More changes under way at your local FSA office

WASHINGTON, Sept. 10, 2014 – President Barack Obama wants to know what’s happening at your local Farm Service Agency (FSA), so shouldn’t you, too?

Agriculture Secretary Tom Vilsack said he told the president and vice president during a White House briefing Monday that the agency has “the foundation for a system that brings FSA technology into the 21st century.” In addition, Vilsack said he briefed both men about a wide variety of issues, including school nutrition, problems with rail capacity in the upper Midwest, and the California drought.

“We now have the capacity for a producer to go into a county office….and be able to access their records from multiple county locations. That’s an important convenience for producers,” Vilsack emphasized during a conference call with reporters.

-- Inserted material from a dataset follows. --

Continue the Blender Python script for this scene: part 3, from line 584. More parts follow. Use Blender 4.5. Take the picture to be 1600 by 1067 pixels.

Vilsack said USDA is also putting the “finishing touches on additional modernization of the technologies so that we can keep a good eye on the integrity of the payments to make sure that we are recording them and reporting them accurately.”

One part of this technology allows FSA to check with the Internal Revenue Service about farm incomes to make sure that individuals who are in fact entitled to payments can receive them. Another enhancement, expected this fall, will go a long way toward helping USDA to ensure that proper payments are, in fact, being made and being made in a timely manner, explained USDA Under Secretary for Farm and Foreign Agriculture Services Michael Scuse.

Vilsack said he also talked to the president “about the need for FSA offices to have a broader portfolio of opportunities to help producers, in addition to the important work that’s done in providing disaster assistance and assistance under the programs and farm loans.

“We would like to see many in the FSA offices be able to provide advice and counsel to producers who are looking for creative ways to use their land and maybe a local and regional food system opportunity, maybe a conservation easement possibility, it may be participating in a new ecosystem market or being part of a co-op that puts together a new bio economy opportunity,” he explained during the call. “We want FSA offices to be places where farmers can at least get the first bit of information that allows them to maximize opportunity. All of that was discussed with the president.”

In other FSA news, Scuse said FSA has delivered $2.6 billion to 240,000 producers thus far under the livestock disaster programs provided in the 2014 Farm Bill.

“We’ve had a tremendous volume of workload, but we’ve been able to get the payments out the door,” Scuse told Agri-Pulse in an interview. “The other important thing that we want to get out is that we need these ranchers – some who have never walked into their local FSA office before - to contact their local office before Oct. 1 so that their livestock disaster payments will not be sequestered.” The Budget Control Act will reduce payments that have not been requested prior to Oct. 1 by 7.3 percent.

Scuse said that he is looking forward to releasing the next phase of MIDAS (The Modernize and Innovate the Delivery of Agricultural Systems project) – initially conceived in 2004 – which aims to replace the aging 1980s style computers at the over 2,200 FSA offices and streamline all of the data required to administer USDA programs.

“We are working very hard on the acreage crop reporting streamlining initiative,” Scuse said. The initiative will tie FSA and Risk Management Agency data together and enable single crop reporting for producers. A pilot program that was conducted in one Illinois county last year will be expanded to several other counties across the U.S. this year in an effort to demonstrate that the system works.